Copy out, exactly and without additions, the lines from the one that contains "Write a Blender" to the one that contains "CX = 515.0; HY = 137.0; EYE = 1.5", both ends included.
— Start DATA SHOWN —
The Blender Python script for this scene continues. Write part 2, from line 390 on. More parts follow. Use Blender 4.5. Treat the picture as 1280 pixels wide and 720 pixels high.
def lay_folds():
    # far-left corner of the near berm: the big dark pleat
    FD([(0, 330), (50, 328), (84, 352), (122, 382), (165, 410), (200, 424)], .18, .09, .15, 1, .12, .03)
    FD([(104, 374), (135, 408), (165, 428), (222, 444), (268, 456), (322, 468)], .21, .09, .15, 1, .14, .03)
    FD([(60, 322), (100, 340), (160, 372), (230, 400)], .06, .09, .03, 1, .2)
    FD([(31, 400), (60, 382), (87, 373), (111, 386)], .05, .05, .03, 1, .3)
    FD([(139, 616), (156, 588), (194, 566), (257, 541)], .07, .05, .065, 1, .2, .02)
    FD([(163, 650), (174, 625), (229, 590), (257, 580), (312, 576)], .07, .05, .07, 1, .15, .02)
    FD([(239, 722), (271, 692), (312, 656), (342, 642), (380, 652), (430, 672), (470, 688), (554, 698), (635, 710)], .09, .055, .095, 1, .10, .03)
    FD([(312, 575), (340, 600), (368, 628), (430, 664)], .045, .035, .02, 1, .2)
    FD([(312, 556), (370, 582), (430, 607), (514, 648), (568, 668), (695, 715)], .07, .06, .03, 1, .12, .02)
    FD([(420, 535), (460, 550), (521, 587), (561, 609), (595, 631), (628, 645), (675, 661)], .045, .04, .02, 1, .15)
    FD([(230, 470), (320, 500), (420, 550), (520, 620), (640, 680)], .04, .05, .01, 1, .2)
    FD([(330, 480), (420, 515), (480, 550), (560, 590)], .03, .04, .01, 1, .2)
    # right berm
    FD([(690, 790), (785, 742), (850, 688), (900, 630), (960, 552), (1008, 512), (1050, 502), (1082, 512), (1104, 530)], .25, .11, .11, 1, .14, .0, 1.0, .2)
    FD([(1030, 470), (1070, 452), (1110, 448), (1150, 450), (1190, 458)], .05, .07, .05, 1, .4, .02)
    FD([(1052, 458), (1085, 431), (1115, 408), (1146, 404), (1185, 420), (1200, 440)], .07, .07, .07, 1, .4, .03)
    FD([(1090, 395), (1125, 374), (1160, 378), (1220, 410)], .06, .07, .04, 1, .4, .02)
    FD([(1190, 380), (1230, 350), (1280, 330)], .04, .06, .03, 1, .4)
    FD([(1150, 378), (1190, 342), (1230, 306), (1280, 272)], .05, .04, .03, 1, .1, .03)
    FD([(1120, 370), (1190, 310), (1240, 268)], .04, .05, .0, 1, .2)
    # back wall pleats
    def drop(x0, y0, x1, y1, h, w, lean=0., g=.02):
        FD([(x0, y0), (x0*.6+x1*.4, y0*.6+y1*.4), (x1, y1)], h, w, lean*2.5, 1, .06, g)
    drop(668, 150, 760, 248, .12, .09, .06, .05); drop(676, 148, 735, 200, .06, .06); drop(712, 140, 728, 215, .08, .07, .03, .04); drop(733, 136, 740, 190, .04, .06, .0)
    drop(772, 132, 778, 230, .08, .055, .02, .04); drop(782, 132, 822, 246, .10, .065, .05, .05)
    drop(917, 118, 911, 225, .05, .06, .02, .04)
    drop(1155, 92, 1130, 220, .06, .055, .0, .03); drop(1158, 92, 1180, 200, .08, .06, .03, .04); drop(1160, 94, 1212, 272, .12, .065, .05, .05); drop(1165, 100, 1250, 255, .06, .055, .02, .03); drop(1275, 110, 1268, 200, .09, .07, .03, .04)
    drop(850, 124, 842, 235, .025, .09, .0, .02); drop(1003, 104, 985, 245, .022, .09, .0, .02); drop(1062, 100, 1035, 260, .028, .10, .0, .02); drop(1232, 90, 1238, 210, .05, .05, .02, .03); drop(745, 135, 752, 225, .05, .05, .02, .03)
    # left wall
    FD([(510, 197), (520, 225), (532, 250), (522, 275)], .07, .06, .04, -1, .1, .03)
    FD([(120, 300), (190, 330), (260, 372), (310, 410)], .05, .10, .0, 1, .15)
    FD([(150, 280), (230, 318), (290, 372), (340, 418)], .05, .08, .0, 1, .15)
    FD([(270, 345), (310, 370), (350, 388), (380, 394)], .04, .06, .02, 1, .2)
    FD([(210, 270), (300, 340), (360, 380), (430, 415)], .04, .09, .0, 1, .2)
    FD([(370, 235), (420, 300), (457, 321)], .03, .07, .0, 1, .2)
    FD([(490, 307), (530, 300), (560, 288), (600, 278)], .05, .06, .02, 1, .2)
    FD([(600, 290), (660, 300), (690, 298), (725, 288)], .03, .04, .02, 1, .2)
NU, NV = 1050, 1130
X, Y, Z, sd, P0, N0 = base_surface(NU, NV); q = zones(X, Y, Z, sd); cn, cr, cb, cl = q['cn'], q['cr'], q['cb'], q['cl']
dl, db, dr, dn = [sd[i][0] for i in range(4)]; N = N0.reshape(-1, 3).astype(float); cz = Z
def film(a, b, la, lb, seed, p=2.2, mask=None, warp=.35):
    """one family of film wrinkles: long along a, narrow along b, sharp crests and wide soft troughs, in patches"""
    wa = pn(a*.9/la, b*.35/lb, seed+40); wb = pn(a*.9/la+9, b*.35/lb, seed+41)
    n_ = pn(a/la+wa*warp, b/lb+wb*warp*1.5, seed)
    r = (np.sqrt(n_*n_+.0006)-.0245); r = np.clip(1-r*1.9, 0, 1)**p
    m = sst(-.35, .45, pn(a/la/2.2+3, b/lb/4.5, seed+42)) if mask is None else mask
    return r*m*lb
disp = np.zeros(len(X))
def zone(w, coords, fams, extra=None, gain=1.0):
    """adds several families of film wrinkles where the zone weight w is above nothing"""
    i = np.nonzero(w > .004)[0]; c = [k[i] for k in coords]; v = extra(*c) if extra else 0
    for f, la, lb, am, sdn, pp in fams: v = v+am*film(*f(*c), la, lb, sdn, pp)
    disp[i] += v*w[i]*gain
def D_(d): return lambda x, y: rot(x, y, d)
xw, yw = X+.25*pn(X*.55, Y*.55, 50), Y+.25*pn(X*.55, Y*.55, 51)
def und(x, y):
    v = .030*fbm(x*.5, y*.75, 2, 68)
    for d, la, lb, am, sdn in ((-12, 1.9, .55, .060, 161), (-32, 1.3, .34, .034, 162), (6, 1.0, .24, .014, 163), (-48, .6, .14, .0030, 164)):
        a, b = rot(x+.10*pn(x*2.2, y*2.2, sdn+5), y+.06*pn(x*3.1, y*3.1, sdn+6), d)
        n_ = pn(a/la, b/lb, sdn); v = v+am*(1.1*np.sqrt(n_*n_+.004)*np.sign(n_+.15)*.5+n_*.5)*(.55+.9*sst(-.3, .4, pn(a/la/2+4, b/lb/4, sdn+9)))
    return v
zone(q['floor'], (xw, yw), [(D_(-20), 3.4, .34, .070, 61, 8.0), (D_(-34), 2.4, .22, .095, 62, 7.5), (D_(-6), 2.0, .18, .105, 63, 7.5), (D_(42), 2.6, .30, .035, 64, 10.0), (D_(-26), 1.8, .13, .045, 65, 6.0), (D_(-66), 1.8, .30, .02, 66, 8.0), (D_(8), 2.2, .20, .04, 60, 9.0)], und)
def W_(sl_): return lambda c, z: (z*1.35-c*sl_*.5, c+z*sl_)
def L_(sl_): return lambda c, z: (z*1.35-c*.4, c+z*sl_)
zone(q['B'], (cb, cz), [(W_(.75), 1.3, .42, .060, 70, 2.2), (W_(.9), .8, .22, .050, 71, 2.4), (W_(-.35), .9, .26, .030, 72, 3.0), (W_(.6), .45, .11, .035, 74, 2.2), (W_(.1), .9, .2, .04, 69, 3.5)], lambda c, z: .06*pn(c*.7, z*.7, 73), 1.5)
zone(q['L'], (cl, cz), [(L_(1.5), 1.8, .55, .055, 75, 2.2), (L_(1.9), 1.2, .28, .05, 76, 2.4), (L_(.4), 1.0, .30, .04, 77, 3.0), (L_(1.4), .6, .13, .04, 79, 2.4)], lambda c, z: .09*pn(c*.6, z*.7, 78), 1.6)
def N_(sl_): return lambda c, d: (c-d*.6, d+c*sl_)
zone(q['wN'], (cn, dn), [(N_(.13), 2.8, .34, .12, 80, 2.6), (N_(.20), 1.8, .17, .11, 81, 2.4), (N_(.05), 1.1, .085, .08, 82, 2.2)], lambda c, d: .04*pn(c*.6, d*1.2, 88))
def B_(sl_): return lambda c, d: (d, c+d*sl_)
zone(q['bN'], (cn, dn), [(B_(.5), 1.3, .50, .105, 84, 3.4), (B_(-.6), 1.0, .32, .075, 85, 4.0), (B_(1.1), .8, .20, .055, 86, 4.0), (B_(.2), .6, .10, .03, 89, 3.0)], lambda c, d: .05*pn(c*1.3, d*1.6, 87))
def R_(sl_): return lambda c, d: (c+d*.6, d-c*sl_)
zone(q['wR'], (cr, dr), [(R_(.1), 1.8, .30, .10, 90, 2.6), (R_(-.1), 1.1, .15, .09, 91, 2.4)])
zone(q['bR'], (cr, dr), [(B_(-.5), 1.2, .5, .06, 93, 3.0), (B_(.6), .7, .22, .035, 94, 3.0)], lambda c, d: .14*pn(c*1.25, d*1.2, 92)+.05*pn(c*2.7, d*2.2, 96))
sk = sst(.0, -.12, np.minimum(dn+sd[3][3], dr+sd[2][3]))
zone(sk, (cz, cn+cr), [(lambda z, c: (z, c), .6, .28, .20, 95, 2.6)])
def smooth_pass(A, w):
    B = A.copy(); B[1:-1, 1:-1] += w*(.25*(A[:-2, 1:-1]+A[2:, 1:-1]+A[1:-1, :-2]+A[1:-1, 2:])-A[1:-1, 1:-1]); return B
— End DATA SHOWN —
— Start DATA SHOWN —
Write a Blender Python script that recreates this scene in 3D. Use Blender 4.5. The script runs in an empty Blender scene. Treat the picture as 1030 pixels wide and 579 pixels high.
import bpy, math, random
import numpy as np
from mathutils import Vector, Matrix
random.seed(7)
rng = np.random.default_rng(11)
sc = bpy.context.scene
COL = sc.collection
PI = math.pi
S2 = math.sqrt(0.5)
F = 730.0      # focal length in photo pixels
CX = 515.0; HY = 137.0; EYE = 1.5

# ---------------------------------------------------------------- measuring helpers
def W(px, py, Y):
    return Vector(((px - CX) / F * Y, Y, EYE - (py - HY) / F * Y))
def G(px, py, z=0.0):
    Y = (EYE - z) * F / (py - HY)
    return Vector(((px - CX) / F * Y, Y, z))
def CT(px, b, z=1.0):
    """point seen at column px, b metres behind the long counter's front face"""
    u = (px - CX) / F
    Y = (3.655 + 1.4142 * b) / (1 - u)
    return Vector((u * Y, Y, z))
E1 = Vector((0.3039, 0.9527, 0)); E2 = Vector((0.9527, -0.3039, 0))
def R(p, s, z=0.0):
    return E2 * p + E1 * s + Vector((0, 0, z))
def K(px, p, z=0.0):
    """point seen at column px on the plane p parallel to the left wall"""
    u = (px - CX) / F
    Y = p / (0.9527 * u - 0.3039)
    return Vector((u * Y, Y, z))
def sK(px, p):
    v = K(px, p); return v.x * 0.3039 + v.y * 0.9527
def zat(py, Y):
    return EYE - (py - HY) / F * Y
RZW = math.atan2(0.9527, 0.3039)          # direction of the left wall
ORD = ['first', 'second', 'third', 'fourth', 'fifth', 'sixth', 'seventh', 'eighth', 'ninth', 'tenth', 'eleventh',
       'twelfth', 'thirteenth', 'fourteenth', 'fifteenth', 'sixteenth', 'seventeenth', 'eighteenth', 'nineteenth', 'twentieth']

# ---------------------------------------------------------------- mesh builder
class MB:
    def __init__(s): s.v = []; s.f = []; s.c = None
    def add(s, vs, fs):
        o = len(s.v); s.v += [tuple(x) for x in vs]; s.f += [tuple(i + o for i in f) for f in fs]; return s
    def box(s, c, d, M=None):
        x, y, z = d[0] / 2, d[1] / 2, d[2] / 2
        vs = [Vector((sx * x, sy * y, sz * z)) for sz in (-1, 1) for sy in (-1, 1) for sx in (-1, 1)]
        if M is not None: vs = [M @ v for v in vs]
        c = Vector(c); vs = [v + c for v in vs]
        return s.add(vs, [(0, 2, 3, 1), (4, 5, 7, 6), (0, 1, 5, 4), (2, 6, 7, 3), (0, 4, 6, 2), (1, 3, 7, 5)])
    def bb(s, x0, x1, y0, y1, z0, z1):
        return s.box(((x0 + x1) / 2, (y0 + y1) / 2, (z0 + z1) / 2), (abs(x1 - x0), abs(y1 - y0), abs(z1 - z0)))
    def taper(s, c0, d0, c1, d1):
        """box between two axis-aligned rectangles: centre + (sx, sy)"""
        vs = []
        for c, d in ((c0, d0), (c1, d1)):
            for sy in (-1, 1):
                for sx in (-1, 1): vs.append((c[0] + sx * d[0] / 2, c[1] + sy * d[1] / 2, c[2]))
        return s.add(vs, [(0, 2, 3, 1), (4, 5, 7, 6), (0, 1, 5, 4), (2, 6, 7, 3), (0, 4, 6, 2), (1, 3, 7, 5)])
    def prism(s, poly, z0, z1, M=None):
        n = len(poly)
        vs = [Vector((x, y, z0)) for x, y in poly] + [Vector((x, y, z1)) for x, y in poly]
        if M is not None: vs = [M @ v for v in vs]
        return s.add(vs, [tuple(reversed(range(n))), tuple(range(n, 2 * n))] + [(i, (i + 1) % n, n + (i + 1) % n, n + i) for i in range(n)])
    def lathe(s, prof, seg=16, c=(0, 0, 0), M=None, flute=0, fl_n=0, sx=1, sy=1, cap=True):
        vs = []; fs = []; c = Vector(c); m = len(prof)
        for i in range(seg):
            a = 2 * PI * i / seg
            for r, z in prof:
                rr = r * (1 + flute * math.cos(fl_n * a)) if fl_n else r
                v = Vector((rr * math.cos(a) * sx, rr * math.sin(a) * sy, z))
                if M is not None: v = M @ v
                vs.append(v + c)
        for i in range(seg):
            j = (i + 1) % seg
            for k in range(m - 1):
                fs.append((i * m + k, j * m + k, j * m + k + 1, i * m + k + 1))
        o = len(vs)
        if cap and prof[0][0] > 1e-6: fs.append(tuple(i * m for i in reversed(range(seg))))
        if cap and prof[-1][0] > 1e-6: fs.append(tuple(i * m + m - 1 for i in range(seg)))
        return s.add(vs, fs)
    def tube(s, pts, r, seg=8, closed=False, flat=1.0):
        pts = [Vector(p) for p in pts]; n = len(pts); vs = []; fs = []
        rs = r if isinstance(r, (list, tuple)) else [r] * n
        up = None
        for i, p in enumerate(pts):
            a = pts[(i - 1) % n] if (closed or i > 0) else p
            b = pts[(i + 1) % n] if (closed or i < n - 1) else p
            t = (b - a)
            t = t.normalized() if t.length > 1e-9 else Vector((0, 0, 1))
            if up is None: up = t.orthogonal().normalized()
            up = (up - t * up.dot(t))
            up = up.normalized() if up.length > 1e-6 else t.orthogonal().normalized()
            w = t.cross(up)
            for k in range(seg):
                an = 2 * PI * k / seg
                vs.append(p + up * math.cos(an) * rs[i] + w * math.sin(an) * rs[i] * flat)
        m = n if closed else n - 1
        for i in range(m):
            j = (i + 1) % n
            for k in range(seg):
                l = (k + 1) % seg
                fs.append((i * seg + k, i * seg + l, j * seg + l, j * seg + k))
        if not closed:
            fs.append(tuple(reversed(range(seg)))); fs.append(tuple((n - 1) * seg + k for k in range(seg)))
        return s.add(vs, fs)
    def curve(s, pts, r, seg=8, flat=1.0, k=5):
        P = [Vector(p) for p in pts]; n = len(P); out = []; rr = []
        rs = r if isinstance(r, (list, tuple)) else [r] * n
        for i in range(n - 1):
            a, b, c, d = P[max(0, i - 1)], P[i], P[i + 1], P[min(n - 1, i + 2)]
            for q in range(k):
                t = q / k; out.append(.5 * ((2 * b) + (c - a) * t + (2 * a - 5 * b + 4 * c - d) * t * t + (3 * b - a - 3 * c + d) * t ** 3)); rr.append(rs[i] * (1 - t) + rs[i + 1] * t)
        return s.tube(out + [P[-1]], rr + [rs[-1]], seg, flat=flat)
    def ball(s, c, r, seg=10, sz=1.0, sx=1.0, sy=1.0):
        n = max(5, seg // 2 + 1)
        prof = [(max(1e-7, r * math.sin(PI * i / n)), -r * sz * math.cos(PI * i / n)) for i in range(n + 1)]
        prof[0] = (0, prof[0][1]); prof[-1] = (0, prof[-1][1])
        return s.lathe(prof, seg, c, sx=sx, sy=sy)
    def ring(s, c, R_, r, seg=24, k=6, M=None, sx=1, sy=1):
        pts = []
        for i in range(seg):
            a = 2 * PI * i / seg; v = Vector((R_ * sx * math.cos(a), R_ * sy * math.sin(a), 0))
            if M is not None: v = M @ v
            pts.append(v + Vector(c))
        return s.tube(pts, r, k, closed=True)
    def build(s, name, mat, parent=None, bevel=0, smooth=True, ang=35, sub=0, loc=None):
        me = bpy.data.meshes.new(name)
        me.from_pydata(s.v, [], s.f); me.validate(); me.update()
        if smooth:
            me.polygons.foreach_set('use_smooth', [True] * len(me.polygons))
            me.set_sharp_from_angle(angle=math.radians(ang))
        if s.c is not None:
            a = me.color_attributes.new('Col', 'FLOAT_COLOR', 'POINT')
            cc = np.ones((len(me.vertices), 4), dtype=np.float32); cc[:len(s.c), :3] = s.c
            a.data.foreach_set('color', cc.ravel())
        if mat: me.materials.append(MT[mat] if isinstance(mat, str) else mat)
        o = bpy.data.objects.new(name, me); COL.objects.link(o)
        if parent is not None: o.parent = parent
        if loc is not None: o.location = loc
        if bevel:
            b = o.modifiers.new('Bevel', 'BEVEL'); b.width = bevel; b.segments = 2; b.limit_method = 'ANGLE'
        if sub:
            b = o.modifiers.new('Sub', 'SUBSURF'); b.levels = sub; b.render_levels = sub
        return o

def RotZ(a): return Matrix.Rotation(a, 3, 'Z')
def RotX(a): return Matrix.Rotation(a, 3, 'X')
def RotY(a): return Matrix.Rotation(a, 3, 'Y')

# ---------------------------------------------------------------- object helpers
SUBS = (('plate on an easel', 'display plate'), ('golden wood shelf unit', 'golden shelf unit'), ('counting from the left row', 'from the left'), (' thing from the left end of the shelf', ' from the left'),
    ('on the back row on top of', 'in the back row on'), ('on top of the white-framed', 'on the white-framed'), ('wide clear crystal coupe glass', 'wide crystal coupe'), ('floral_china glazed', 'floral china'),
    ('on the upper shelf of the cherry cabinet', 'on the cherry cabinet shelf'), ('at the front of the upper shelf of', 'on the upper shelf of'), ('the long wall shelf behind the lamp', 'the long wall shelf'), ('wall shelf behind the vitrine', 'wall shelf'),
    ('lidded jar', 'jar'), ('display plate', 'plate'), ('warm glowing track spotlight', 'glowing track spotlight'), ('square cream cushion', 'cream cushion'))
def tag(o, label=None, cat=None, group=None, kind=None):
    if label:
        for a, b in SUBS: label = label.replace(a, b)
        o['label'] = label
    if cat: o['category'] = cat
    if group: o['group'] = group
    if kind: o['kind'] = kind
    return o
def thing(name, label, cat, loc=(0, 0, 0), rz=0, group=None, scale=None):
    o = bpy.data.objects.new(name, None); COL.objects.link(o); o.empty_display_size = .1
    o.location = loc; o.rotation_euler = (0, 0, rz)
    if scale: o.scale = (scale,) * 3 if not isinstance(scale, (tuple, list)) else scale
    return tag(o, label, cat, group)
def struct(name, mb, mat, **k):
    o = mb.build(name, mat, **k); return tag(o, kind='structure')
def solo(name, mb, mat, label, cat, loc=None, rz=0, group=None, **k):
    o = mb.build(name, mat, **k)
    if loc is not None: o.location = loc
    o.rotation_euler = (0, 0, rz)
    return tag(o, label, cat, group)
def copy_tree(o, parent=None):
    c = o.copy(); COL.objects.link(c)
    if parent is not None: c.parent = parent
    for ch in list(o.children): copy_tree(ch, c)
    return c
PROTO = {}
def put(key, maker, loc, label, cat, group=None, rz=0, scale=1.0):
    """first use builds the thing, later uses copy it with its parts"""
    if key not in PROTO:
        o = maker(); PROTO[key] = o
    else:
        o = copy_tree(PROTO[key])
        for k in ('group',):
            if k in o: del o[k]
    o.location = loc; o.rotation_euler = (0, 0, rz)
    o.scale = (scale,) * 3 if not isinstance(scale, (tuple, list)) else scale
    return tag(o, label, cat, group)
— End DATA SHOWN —
CORRECT ANSWER
Write a Blender Python script that recreates this scene in 3D. Use Blender 4.5. The script runs in an empty Blender scene. Treat the picture as 1030 pixels wide and 579 pixels high.
import bpy, math, random
import numpy as np
from mathutils import Vector, Matrix
random.seed(7)
rng = np.random.default_rng(11)
sc = bpy.context.scene
COL = sc.collection
PI = math.pi
S2 = math.sqrt(0.5)
F = 730.0      # focal length in photo pixels
CX = 515.0; HY = 137.0; EYE = 1.5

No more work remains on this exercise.